The punk tax cutters get what they want with hilarious consequences
You've got to laugh. Or at least I had to laugh.
Yesterday the Tories did what all the punk tax cutters wanted them to do. They called for a cut in taxes netted off against specific savings.
And guess what? The punk tax cutters didn't like it.
They say it is too small, they say it is too complicated, they wonder if the savings will be forthcoming, they argue that it won't help create jobs.
I thought some of those were supposed to be my lines.
All the doubts they have about yesterday's scheme are precisely why I don't think the Tories (or anyone else) should be medddling around with these things.
What happened with yesterday's tax proposals is what has happened every single time the Tories have made such an announcement since 1997. It never, ever works. And even the people who say they want it don't support it.
The only exception was inheritance tax. But crucially that was not a tax cut it was a tax reform, with one cut paid for by another raise.
How can you possibly have a proper discussion about tax if you start from the presumption that there is so much scope for beneficial state spending that it is socially irresponsible for its volume to be curtailed other than by the availability of funding to pay for it?
Why not start from the point of view that confiscating resources from private individuals is a priori a wrong thing to do, and that it can only have justification in areas of provision where it can clearly be demonstrated that there is no workable alternative to a state-funded system?

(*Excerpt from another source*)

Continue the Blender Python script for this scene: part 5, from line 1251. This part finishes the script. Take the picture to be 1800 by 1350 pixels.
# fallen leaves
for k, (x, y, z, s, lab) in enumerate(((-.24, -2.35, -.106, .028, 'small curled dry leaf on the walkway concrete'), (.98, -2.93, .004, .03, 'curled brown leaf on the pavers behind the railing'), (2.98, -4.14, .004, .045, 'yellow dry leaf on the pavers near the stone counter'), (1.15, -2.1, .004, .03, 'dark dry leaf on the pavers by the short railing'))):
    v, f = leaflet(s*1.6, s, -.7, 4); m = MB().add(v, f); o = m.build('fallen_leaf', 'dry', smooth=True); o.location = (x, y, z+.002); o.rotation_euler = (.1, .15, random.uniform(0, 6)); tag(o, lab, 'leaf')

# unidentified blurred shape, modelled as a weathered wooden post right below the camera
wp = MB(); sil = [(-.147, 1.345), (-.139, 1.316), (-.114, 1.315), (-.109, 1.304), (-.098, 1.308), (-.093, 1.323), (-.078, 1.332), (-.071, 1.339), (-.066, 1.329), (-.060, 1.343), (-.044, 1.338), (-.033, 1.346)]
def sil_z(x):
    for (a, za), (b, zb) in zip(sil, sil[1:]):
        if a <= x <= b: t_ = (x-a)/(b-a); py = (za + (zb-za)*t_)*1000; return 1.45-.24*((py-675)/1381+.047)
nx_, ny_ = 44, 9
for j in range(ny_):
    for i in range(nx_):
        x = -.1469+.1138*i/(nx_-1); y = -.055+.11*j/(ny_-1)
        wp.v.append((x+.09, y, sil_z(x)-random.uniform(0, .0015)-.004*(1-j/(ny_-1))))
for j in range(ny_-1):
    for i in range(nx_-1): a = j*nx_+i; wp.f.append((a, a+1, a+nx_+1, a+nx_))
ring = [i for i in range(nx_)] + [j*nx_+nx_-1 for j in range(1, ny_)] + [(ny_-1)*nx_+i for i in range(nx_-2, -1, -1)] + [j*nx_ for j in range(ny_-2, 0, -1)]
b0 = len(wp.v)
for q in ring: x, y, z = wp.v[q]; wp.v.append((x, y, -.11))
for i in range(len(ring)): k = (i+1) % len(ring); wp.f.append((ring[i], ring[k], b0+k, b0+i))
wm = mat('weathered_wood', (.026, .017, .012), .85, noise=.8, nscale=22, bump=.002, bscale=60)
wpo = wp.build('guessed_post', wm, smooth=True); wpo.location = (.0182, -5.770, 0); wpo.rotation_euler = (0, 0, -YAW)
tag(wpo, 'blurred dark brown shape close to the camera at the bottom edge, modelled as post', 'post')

Or, perhaps, from somewhere in the middle?
Is it not at least arguable that some public spending is sub-optimal not because it is inefficiently administered, but because of the very fact that it is conducted in the public sector?
You can't seriously talk about tax if a pre-requisite is to accept that national prosperity is held in check mainly by an irrational reluctance of the general public to be more heavily taxed.
Posted by: Simon Stephenson | 12 Nov 2008 11:17:46
Actually this punk tax cutter wants them to cut spending in non-productive areas and put money in the pockets of consumers.
What is your plan to stimulate the economy?
Posted by: Guido Fawkes | 12 Nov 2008 11:26:07
A lot of your problems, Daniel, with the proposal are a lot of the problems we "punk tax-cutters" have with it.
Maybe it's just a completely lousy or ill-timed set of policies that the Tories should be utterly ashamed of? Moreover, if they spend this much time trailing this dog's breakfast, perhaps they just don;t have much to say?